▶ [Source excerpt]
+++++

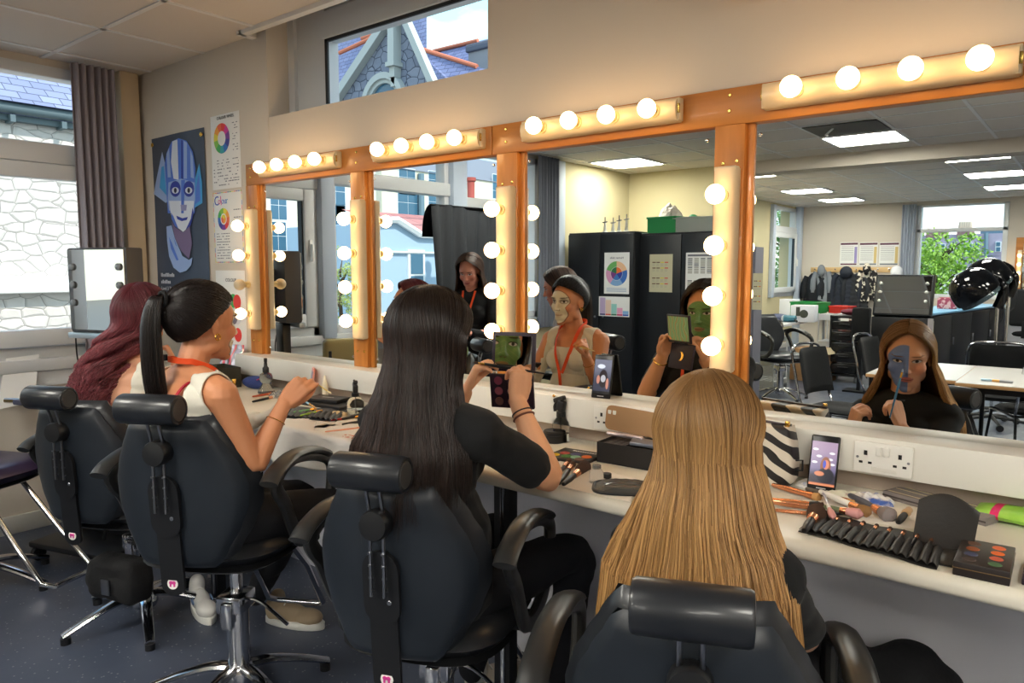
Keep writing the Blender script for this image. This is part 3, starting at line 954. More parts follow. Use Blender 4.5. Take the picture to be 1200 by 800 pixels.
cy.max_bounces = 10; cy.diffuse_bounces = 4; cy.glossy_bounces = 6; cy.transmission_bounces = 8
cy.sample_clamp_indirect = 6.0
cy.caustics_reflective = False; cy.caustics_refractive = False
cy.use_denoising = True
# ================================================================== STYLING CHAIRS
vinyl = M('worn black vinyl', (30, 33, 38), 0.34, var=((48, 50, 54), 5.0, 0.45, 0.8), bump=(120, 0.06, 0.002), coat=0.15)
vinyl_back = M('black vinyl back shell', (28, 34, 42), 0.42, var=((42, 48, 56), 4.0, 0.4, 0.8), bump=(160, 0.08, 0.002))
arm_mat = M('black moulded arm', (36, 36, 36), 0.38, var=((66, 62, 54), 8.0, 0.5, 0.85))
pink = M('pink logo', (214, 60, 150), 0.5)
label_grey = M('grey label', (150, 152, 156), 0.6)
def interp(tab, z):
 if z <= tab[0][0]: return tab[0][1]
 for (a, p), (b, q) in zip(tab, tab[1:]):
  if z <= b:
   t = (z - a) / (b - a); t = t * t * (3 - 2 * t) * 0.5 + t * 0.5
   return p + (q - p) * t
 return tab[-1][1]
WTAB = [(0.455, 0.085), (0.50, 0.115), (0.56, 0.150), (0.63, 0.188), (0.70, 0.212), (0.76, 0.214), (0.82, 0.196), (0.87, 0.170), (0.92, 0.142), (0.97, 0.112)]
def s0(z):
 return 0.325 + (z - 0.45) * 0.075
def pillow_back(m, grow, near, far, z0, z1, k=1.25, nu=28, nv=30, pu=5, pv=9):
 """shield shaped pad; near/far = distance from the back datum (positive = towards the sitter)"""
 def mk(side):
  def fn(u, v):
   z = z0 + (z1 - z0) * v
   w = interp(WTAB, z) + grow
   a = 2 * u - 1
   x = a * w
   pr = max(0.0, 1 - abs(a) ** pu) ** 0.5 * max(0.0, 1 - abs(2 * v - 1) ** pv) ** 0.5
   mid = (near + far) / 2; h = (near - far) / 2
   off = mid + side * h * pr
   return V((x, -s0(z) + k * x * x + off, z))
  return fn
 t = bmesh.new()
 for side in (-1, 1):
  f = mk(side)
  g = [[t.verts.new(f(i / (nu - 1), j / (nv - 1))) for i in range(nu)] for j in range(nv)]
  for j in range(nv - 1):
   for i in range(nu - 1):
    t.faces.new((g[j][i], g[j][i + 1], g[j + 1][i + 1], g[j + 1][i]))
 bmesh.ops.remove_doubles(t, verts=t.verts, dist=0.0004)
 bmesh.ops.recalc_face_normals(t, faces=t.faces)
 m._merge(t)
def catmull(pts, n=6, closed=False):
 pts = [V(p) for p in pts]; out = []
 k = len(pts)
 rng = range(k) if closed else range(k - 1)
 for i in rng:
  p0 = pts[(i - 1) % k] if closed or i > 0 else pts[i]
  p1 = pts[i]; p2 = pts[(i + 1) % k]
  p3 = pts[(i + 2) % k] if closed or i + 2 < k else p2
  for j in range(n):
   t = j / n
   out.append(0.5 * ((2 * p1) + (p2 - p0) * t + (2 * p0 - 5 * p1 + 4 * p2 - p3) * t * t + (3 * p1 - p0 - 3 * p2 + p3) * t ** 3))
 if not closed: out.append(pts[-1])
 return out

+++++

▶ [To do]
In your copy, leave out the pictures and reproduce the material above exactly.

▶ [Result of the exercise]
Keep writing the Blender script for this image. This is part 3, starting at line 954. More parts follow. Use Blender 4.5. Take the picture to be 1200 by 800 pixels.
cy.max_bounces = 10; cy.diffuse_bounces = 4; cy.glossy_bounces = 6; cy.transmission_bounces = 8
cy.sample_clamp_indirect = 6.0
cy.caustics_reflective = False; cy.caustics_refractive = False
cy.use_denoising = True
# ================================================================== STYLING CHAIRS
vinyl = M('worn black vinyl', (30, 33, 38), 0.34, var=((48, 50, 54), 5.0, 0.45, 0.8), bump=(120, 0.06, 0.002), coat=0.15)
vinyl_back = M('black vinyl back shell', (28, 34, 42), 0.42, var=((42, 48, 56), 4.0, 0.4, 0.8), bump=(160, 0.08, 0.002))
arm_mat = M('black moulded arm', (36, 36, 36), 0.38, var=((66, 62, 54), 8.0, 0.5, 0.85))
pink = M('pink logo', (214, 60, 150), 0.5)
label_grey = M('grey label', (150, 152, 156), 0.6)
def interp(tab, z):
 if z <= tab[0][0]: return tab[0][1]
 for (a, p), (b, q) in zip(tab, tab[1:]):
  if z <= b:
   t = (z - a) / (b - a); t = t * t * (3 - 2 * t) * 0.5 + t * 0.5
   return p + (q - p) * t
 return tab[-1][1]
WTAB = [(0.455, 0.085), (0.50, 0.115), (0.56, 0.150), (0.63, 0.188), (0.70, 0.212), (0.76, 0.214), (0.82, 0.196), (0.87, 0.170), (0.92, 0.142), (0.97, 0.112)]
def s0(z):
 return 0.325 + (z - 0.45) * 0.075
def pillow_back(m, grow, near, far, z0, z1, k=1.25, nu=28, nv=30, pu=5, pv=9):
 """shield shaped pad; near/far = distance from the back datum (positive = towards the sitter)"""
 def mk(side):
  def fn(u, v):
   z = z0 + (z1 - z0) * v
   w = interp(WTAB, z) + grow
   a = 2 * u - 1
   x = a * w
   pr = max(0.0, 1 - abs(a) ** pu) ** 0.5 * max(0.0, 1 - abs(2 * v - 1) ** pv) ** 0.5
   mid = (near + far) / 2; h = (near - far) / 2
   off = mid + side * h * pr
   return V((x, -s0(z) + k * x * x + off, z))
  return fn
 t = bmesh.new()
 for side in (-1, 1):
  f = mk(side)
  g = [[t.verts.new(f(i / (nu - 1), j / (nv - 1))) for i in range(nu)] for j in range(nv)]
  for j in range(nv - 1):
   for i in range(nu - 1):
    t.faces.new((g[j][i], g[j][i + 1], g[j + 1][i + 1], g[j + 1][i]))
 bmesh.ops.remove_doubles(t, verts=t.verts, dist=0.0004)
 bmesh.ops.recalc_face_normals(t, faces=t.faces)
 m._merge(t)
def catmull(pts, n=6, closed=False):
 pts = [V(p) for p in pts]; out = []
 k = len(pts)
 rng = range(k) if closed else range(k - 1)
 for i in rng:
  p0 = pts[(i - 1) % k] if closed or i > 0 else pts[i]
  p1 = pts[i]; p2 = pts[(i + 1) % k]
  p3 = pts[(i + 2) % k] if closed or i + 2 < k else p2
  for j in range(n):
   t = j / n
   out.append(0.5 * ((2 * p1) + (p2 - p0) * t + (2 * p0 - 5 * p1 + 4 * p2 - p3) * t * t + (3 * p1 - p0 - 3 * p2 + p3) * t ** 3))
 if not closed: out.append(pts[-1])
 return out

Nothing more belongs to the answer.